* WORK REQUIRED
Pictures in the records should not be copied, but every other part must be repeated exactly.

* PROVIDED RECORDS
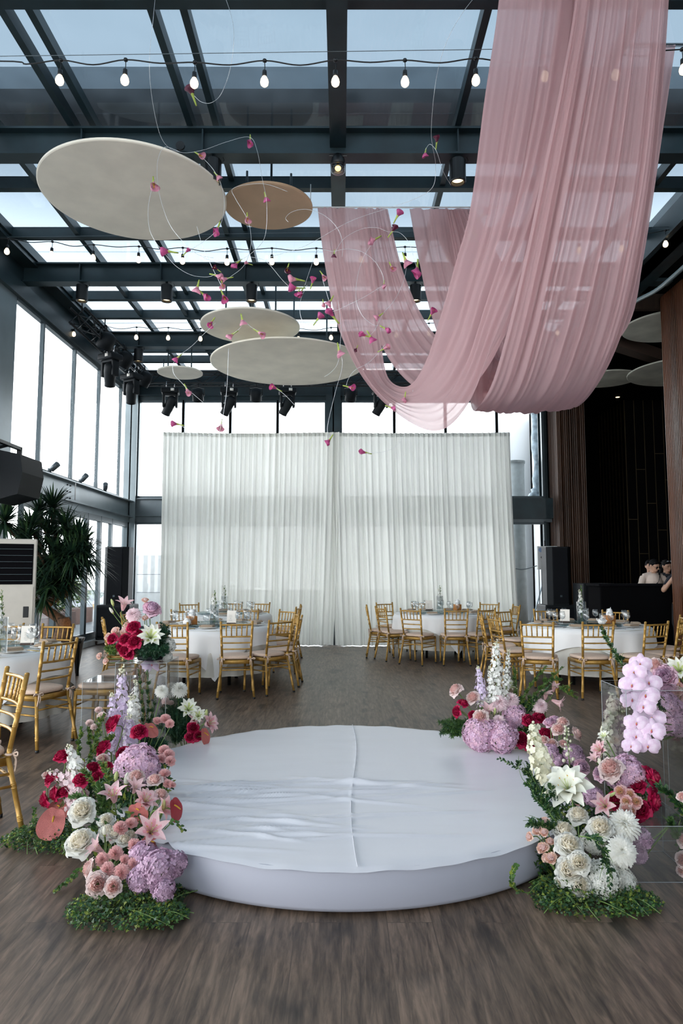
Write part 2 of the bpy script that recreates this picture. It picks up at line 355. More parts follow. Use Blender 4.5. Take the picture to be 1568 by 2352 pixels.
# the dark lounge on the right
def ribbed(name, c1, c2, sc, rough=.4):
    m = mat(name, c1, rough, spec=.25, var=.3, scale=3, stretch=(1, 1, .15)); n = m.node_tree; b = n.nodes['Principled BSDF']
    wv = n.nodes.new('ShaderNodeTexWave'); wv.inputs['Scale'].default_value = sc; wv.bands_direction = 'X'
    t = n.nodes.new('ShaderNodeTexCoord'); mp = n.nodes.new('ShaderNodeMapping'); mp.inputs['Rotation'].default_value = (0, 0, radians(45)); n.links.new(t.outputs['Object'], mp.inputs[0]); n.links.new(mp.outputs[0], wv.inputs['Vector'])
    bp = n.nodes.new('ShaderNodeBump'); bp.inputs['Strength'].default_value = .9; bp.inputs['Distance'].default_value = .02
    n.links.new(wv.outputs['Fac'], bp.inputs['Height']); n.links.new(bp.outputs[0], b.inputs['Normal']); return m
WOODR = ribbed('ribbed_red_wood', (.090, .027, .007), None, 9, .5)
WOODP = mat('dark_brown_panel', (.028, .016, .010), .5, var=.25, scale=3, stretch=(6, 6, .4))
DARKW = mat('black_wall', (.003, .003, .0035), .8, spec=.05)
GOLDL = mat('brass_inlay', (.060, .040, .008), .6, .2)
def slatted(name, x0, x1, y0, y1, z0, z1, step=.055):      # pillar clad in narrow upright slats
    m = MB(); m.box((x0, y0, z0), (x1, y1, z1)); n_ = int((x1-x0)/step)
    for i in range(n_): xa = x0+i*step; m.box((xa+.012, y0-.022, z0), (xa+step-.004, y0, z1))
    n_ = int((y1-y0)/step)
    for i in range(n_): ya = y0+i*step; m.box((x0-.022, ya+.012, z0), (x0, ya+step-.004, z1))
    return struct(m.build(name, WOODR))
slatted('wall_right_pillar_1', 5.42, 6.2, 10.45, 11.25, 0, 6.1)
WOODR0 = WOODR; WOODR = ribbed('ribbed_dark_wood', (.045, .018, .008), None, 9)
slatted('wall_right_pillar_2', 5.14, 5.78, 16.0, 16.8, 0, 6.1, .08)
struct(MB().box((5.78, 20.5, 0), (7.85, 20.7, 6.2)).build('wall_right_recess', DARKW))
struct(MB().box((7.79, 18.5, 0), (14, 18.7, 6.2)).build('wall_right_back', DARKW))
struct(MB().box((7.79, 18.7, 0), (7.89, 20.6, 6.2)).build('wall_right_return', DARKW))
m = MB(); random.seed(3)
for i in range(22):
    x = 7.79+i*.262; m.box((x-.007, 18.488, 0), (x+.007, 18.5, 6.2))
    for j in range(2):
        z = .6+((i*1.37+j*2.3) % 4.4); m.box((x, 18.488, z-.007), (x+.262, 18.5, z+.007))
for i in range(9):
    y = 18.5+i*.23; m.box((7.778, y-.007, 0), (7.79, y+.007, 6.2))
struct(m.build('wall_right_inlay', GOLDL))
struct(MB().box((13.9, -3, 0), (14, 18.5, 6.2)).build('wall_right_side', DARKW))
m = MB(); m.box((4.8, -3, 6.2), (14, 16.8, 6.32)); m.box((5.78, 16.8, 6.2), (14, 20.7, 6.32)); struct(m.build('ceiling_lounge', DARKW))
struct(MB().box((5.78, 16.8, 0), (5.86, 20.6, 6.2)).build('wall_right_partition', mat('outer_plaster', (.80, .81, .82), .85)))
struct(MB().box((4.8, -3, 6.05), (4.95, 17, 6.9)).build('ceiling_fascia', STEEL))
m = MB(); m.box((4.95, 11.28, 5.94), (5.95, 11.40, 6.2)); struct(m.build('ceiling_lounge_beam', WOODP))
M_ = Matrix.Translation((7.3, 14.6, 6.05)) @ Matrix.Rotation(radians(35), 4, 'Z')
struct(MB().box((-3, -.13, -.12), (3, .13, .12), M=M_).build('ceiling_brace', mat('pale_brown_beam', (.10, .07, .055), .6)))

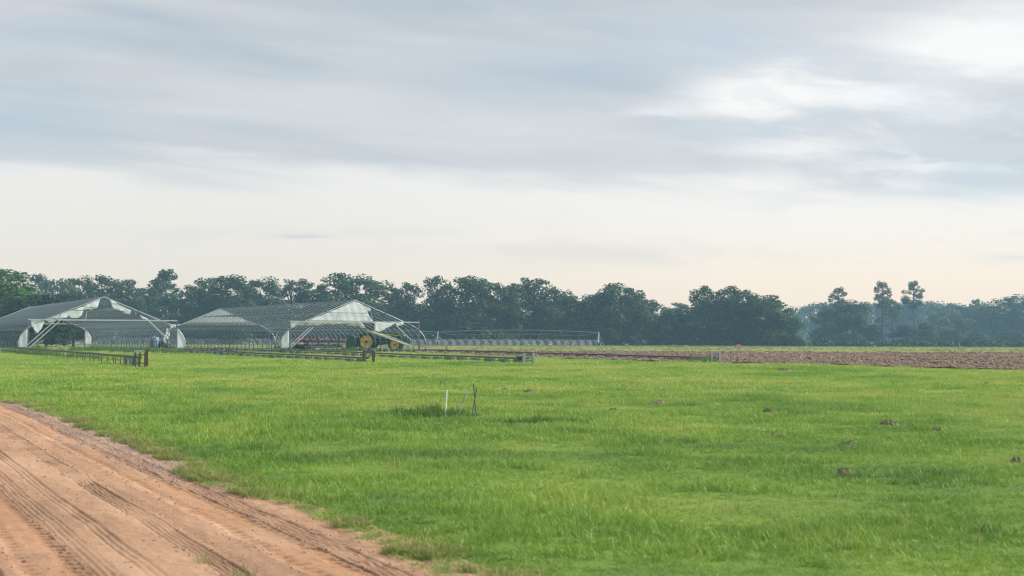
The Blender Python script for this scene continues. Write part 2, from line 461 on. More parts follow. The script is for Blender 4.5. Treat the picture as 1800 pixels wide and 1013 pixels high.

* IN RESPONSE
Write part 2 of the bpy script that recreates this picture. It picks up at line 355. More parts follow. Use Blender 4.5. Take the picture to be 1568 by 2352 pixels.
# the dark lounge on the right
def ribbed(name, c1, c2, sc, rough=.4):
    m = mat(name, c1, rough, spec=.25, var=.3, scale=3, stretch=(1, 1, .15)); n = m.node_tree; b = n.nodes['Principled BSDF']
    wv = n.nodes.new('ShaderNodeTexWave'); wv.inputs['Scale'].default_value = sc; wv.bands_direction = 'X'
    t = n.nodes.new('ShaderNodeTexCoord'); mp = n.nodes.new('ShaderNodeMapping'); mp.inputs['Rotation'].default_value = (0, 0, radians(45)); n.links.new(t.outputs['Object'], mp.inputs[0]); n.links.new(mp.outputs[0], wv.inputs['Vector'])
    bp = n.nodes.new('ShaderNodeBump'); bp.inputs['Strength'].default_value = .9; bp.inputs['Distance'].default_value = .02
    n.links.new(wv.outputs['Fac'], bp.inputs['Height']); n.links.new(bp.outputs[0], b.inputs['Normal']); return m
WOODR = ribbed('ribbed_red_wood', (.090, .027, .007), None, 9, .5)
WOODP = mat('dark_brown_panel', (.028, .016, .010), .5, var=.25, scale=3, stretch=(6, 6, .4))
DARKW = mat('black_wall', (.003, .003, .0035), .8, spec=.05)
GOLDL = mat('brass_inlay', (.060, .040, .008), .6, .2)
def slatted(name, x0, x1, y0, y1, z0, z1, step=.055):      # pillar clad in narrow upright slats
    m = MB(); m.box((x0, y0, z0), (x1, y1, z1)); n_ = int((x1-x0)/step)
    for i in range(n_): xa = x0+i*step; m.box((xa+.012, y0-.022, z0), (xa+step-.004, y0, z1))
    n_ = int((y1-y0)/step)
    for i in range(n_): ya = y0+i*step; m.box((x0-.022, ya+.012, z0), (x0, ya+step-.004, z1))
    return struct(m.build(name, WOODR))
slatted('wall_right_pillar_1', 5.42, 6.2, 10.45, 11.25, 0, 6.1)
WOODR0 = WOODR; WOODR = ribbed('ribbed_dark_wood', (.045, .018, .008), None, 9)
slatted('wall_right_pillar_2', 5.14, 5.78, 16.0, 16.8, 0, 6.1, .08)
struct(MB().box((5.78, 20.5, 0), (7.85, 20.7, 6.2)).build('wall_right_recess', DARKW))
struct(MB().box((7.79, 18.5, 0), (14, 18.7, 6.2)).build('wall_right_back', DARKW))
struct(MB().box((7.79, 18.7, 0), (7.89, 20.6, 6.2)).build('wall_right_return', DARKW))
m = MB(); random.seed(3)
for i in range(22):
    x = 7.79+i*.262; m.box((x-.007, 18.488, 0), (x+.007, 18.5, 6.2))
    for j in range(2):
        z = .6+((i*1.37+j*2.3) % 4.4); m.box((x, 18.488, z-.007), (x+.262, 18.5, z+.007))
for i in range(9):
    y = 18.5+i*.23; m.box((7.778, y-.007, 0), (7.79, y+.007, 6.2))
struct(m.build('wall_right_inlay', GOLDL))
struct(MB().box((13.9, -3, 0), (14, 18.5, 6.2)).build('wall_right_side', DARKW))
m = MB(); m.box((4.8, -3, 6.2), (14, 16.8, 6.32)); m.box((5.78, 16.8, 6.2), (14, 20.7, 6.32)); struct(m.build('ceiling_lounge', DARKW))
struct(MB().box((5.78, 16.8, 0), (5.86, 20.6, 6.2)).build('wall_right_partition', mat('outer_plaster', (.80, .81, .82), .85)))
struct(MB().box((4.8, -3, 6.05), (4.95, 17, 6.9)).build('ceiling_fascia', STEEL))
m = MB(); m.box((4.95, 11.28, 5.94), (5.95, 11.40, 6.2)); struct(m.build('ceiling_lounge_beam', WOODP))
M_ = Matrix.Translation((7.3, 14.6, 6.05)) @ Matrix.Rotation(radians(35), 4, 'Z')
struct(MB().box((-3, -.13, -.12), (3, .13, .12), M=M_).build('ceiling_brace', mat('pale_brown_beam', (.10, .07, .055), .6)))

The Blender Python script for this scene continues. Write part 2, from line 461 on. More parts follow. The script is for Blender 4.5. Treat the picture as 1800 pixels wide and 1013 pixels high.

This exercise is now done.